According to DeFi Pulse, Compound has nearly $103 million worth of crypto locked up in its automated system, which can generate returns for users comparable to interest. Today's announcement of the Series A follows Compound’s $8.2 million seed round in 2018.

Much like MakerDAO’s loans, users can take collateralized loans with ethereum-based tokens, with the locked assets automatically liquidating if an independent “oracle” determines the price has dropped too low.

Unlike MakerDAO loans, however, the Compound protocol supports multiple assets and allows people to lock up assets without borrowing. Because these assets are stored in a shared pool, even someone with liquidated collateral could claim tokens if they are able to repay the general pool.

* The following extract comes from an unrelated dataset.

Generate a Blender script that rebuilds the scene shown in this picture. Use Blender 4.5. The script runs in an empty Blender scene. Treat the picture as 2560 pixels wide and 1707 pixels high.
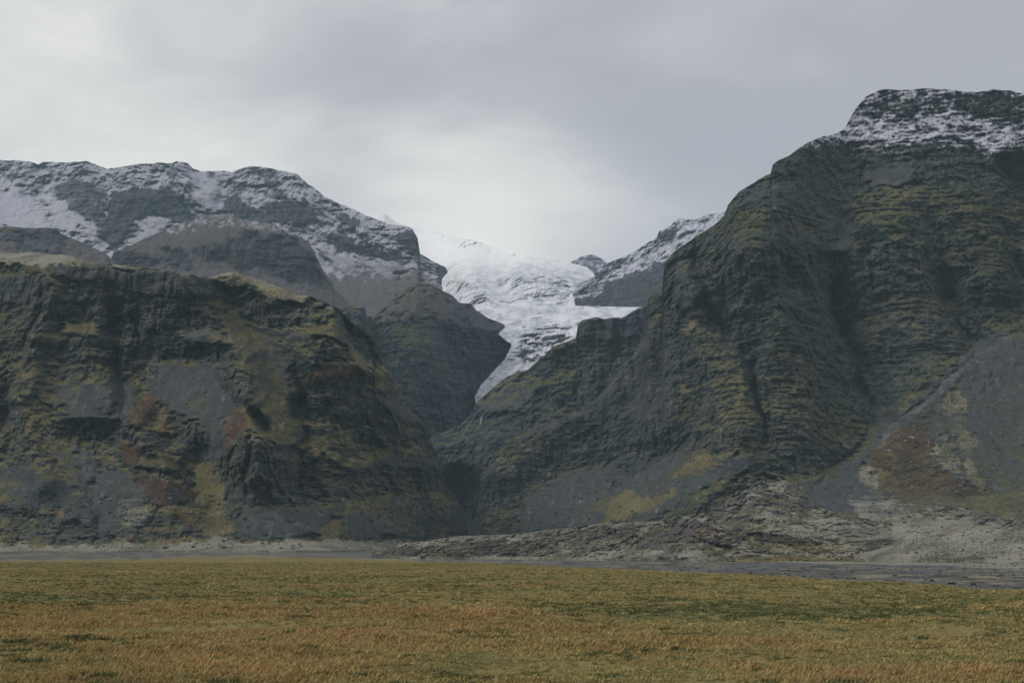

Compound founder Robert Leshner said that so far “teams in crypto that have stockpiles of DAI and crypto” are the most frequent protocol users. This appears to correlate with investors’ interests.

Leshner said this recent round will help the San Francisco-based company further “decentralize” the protocol by setting it up so that crypto exchanges and custodians, like Coinbase, can maintain the protocol going forward.

“We’re planning to integrate Compound into as many custodians, exchanges, wallets, and brokers as we can,” Leshner said, “to allow exchanges and custodians to be the interface of the protocol.”

Leshner said Polychain Capital also participated in this recent venture round along with Paradigm Capital and Bain Capital Ventures.

For now, Leshner said the 12-person Compound team is focused on building this public infrastructure for institutions to tap into, rather than finding a unique business model for the startup itself.

“Our goal is to slowly transition the very limited functions that we control to the community over the next two years,” he said referring to exchanges and custodians. “Our highest priority is building something that is sustainable. … From there we could probably build on top of the protocol.”

Whether the startup’s future is to eventually build its own monetized service or exchange, Leshner said the next focus will be on supporting multi-collateral DAI in late November.